Pain is a Great Motivator — Or Is It?
Those of you who wear contacts will be familiar with what happened to me recently.
I put one of my contacts in like normal, and it HURT! It turns out that it had a speck of dust on it. (If you don’t wear contacts, you’ll just have to trust me; that piece of dust felt like a burning boulder in my eye.)
So of course I did everything I possibly could, as fast as I possibly could, to eliminate that pain.
“Wow,” I thought. “Pain is a great motivator.”
But then I got to thinking about it a little more. Pain is only a great motivator if it’s a sharp and immediate pain — like having a burning boulder in your eye. In personal finance, that might equate to getting a pack of overdraft notices from your bank on the day that your rent is due.
You’ll suddenly be extremely motivated to figure out why your account is overdrawn, or at the very least to add as much money as possible to your account as quickly as possible.
But what happens once the immediate (and painful) crisis is past?
Probably not much, after you get done kicking yourself.
This is because making a real, long-term change in how you handle your finances can be painful. It takes time and effort, and maybe making some changes that hurt.
And what do we want to avoid?
Pain.
But the costs of not living a healthy financial life are much more painful long-term than the short-term pain we hope to avoid. The pain just isn’t as immediate. It doesn’t do you much good to look back at your youth from your 80s, wishing you could go back in time and give yourself a swift kick.
Maybe knowing a little bit about how we are motivated on an internal (and often unconscious level) can help us change and improve our finances along the way, both despite and because of a few pains.
I’d rather make the painful change now than suffer pain later…in finances. Now I can curb the amount of pain that I could be feeling….I can save/pay off debt without hating life (not doing anything).
LenciB, I’m with you. I’d rather get the changes done now that I need to make than suffer even more later.
I love your segways. :-)
Anyway, we are currently paying down our car loan as fast as possible. This is painful to me since I has somehow become okay with having a car loan. What the heck?!
So yes, the pain now is way better than paying interest for nothing, but it still makes me sad we even have the thing to start with…I should have been paying it off like crazy for the last 2 years.
Didn’t you have a post about illogical money choices a while back that I was oh-so-confused on? Well, apparently, I wasn’t confused, just blind to my own illogic. Stupid car loan…
Budgeting, yup, I think you’re thinking of this post:
https://www.moneycrush.com/our-irrational-money-minds/
Yep, that’s the one. :-)
Once again, finance is like a diet. It’s so tempting to just go on a slash-and-burn crusade with calories or expenses or whatever. But it’s not feasible in the long term.

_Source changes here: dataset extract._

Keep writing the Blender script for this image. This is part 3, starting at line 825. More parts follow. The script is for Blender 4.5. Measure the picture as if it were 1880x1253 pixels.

So, if you’re like me, you think Oh GOD that’s IT I’m GOING TO LOSE WEIGHT. And I mean it… right up until the cravings start.
Any level of supreme discomfort simply fades too quickly, I’m afraid. So we lose our motivation. Sometimes I fear that we are not made for long-term consistency.
Yeah I think we have to overcome our natural inclination to stop doing something once we lose whatever got us massively motivated in the first place.
You have made a great point here Jackie and something I’ll be thinking about for a while. This made me lol, however: “Pain is only a great motivator if it’s a sharp and immediate pain — like having a burning boulder in your eye.”
Hope your eye’s better.
Glad I could make you laugh (and get you thinking too…)
Yep, that’s the one. :-)
What a great analogy.
This was part and parcel why I finally got my finances in order–sick of feeling the pain of lost money, so on and so forth.
Sounds like pain *was* a good motivator in your case, David!